== DATASET RECORDS ==
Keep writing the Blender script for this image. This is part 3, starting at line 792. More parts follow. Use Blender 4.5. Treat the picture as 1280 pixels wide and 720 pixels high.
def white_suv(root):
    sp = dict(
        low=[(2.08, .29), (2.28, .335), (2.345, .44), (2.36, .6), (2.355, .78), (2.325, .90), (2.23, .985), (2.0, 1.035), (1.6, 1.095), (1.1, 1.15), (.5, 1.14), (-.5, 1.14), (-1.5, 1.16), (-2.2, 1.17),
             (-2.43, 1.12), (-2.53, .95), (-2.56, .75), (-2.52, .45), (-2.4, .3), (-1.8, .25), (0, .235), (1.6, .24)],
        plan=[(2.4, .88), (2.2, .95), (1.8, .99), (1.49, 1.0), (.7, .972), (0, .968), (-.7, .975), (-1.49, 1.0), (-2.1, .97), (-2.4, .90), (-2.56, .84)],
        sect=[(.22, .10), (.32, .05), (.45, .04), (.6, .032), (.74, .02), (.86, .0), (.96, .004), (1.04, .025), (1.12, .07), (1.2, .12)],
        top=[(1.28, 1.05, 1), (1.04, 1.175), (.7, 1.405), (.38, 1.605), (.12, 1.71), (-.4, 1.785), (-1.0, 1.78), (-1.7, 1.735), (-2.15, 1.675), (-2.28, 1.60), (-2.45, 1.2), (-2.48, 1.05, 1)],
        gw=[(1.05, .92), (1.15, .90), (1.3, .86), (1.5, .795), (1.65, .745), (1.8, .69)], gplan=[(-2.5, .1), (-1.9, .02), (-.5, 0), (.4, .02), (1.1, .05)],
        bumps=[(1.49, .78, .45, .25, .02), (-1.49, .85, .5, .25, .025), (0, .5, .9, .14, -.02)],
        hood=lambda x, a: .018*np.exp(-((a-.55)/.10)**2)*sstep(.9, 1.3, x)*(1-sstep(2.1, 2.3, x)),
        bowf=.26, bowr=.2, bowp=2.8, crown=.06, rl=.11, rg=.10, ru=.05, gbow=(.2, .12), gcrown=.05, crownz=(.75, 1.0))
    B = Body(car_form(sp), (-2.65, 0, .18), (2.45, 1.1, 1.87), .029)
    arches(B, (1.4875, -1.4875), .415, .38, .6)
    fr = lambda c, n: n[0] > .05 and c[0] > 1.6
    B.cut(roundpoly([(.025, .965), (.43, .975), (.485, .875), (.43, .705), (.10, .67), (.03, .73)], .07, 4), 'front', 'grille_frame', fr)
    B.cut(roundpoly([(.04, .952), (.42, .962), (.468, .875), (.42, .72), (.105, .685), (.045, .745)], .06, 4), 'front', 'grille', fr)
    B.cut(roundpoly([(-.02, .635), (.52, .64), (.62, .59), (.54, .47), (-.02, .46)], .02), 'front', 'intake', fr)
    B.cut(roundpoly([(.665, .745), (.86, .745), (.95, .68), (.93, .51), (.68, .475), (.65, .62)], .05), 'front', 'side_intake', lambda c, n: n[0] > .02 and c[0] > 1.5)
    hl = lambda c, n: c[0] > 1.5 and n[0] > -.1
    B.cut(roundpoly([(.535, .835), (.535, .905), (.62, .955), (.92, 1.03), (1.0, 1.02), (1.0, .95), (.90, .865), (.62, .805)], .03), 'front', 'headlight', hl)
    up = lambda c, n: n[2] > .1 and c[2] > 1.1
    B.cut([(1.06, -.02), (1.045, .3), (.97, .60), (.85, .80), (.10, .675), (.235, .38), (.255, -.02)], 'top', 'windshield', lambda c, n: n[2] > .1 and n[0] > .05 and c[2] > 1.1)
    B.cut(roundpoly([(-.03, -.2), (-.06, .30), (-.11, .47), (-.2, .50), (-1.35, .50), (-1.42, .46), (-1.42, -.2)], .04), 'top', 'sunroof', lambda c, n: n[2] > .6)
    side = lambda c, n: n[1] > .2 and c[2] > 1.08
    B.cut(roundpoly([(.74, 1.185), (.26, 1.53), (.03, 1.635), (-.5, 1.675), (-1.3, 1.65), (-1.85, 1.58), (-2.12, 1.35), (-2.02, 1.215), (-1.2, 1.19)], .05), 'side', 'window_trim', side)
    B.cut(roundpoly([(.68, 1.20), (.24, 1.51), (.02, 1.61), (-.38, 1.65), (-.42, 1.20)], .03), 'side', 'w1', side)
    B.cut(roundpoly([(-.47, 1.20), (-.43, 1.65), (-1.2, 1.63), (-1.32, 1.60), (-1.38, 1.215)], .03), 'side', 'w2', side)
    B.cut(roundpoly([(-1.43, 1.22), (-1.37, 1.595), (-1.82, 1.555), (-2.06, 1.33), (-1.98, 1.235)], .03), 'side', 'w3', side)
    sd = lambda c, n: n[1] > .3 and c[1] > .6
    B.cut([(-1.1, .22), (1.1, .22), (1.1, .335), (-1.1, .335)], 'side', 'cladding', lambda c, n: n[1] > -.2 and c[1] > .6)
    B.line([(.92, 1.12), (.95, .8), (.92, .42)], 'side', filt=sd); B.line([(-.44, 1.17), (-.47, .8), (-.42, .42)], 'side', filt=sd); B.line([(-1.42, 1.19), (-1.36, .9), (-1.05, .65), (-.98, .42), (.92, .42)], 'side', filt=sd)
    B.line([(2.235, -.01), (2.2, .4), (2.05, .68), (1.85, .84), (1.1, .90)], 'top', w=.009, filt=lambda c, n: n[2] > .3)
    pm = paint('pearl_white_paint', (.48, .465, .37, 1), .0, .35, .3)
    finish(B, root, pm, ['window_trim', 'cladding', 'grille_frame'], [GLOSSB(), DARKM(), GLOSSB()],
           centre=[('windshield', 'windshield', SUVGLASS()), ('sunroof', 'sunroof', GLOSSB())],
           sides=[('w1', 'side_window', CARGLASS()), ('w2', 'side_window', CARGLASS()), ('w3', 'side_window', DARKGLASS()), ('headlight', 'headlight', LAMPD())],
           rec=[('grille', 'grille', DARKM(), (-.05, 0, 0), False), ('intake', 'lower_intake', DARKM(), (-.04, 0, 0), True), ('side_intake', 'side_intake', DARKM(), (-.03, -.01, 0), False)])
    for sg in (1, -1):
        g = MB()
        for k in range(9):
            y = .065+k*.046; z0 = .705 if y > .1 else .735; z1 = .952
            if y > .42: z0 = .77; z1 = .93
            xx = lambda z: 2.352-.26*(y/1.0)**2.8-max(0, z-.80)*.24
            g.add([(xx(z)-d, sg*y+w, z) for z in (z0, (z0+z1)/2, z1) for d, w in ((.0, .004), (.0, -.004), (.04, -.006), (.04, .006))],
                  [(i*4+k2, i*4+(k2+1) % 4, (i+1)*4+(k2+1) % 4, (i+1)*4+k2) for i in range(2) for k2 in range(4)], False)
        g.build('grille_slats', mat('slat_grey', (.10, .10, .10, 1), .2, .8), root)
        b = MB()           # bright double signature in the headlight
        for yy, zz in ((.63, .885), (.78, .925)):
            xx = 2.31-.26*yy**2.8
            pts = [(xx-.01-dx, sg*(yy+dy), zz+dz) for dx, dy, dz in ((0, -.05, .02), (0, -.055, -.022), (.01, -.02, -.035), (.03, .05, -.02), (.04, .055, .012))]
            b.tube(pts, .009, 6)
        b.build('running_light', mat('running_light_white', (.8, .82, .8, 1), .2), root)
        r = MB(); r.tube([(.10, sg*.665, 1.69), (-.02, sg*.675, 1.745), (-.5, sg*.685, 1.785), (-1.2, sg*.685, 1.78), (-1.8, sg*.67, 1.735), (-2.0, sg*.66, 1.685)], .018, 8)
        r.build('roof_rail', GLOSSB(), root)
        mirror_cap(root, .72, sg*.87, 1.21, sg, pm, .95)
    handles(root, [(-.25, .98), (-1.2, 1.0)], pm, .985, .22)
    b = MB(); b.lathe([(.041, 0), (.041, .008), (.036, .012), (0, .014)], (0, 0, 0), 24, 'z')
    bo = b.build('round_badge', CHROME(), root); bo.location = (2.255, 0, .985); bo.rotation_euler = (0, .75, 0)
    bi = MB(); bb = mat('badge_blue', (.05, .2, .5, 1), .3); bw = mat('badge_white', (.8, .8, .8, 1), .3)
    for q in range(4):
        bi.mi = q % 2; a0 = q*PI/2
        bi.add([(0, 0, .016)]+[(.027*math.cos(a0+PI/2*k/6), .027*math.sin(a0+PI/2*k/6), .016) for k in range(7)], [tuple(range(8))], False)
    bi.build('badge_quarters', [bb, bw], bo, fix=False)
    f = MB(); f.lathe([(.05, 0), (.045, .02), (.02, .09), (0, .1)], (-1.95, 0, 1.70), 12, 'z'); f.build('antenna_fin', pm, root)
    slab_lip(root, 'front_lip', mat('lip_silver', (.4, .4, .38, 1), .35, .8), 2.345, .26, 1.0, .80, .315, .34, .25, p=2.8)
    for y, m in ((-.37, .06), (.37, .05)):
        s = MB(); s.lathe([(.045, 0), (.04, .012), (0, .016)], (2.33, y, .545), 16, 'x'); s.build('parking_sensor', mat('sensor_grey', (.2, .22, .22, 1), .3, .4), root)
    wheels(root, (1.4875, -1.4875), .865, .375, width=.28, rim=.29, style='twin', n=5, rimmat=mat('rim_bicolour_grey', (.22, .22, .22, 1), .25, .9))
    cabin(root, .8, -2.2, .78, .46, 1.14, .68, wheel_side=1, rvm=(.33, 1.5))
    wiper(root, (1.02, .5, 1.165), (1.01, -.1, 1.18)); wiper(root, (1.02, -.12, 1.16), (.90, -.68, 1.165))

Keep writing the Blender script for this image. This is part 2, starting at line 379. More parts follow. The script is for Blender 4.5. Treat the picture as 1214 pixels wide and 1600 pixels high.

== SET EXERCISE ==
Return every line above in which the string "parts" occurs.

== FINAL RESULT ==
Keep writing the Blender script for this image. This is part 3, starting at line 792. More parts follow. Use Blender 4.5. Treat the picture as 1280 pixels wide and 720 pixels high.
Keep writing the Blender script for this image. This is part 2, starting at line 379. More parts follow. The script is for Blender 4.5. Treat the picture as 1214 pixels wide and 1600 pixels high.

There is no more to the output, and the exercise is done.